I’m not much drawn to cemeteries, but Père Lachaise gets two stars in the Michelin Guide. It’s the final resting place of Chopin and Comte, Abelard and Heloise, Oscar Wilde, Modigiliani, Proust . . . . I was in Paris (this was many years ago) with some free time, so I went.
It didn’t look at all like a cemetery, at least not the cemeteries I had seen in the US. The one across from the University here seems typical.


The cemetery road curves gently through the lawns. Grass separates the headstones, with some space even between family members. The headstones are low, some even flat on the ground.
But at Père Lachaise, the lanes were narrower, with no grass to be seen. Instead of headstones, there were building-like structures tall enough that you might walk inside, crowded together with little or no space in between.


Sometimes, the structures were built right behind one another on a steep incline.

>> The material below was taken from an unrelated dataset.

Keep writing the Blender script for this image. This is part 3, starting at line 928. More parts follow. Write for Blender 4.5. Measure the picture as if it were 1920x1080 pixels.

Nowhere to be found were the rolling lawns that I thought would be more appropriate for the eminent figures of a culture - Molière, Piaf, and the rest. Instead, what I was seeing was more like a scaled-down urban scene, the mausoleums resembling the stone apartment buildings of the city.
Then I realized : Our visions of the ideal life are reflected in the landscapes we provide for the dead. When Americans die, they go to the countryside. When the French die, they go to Paris.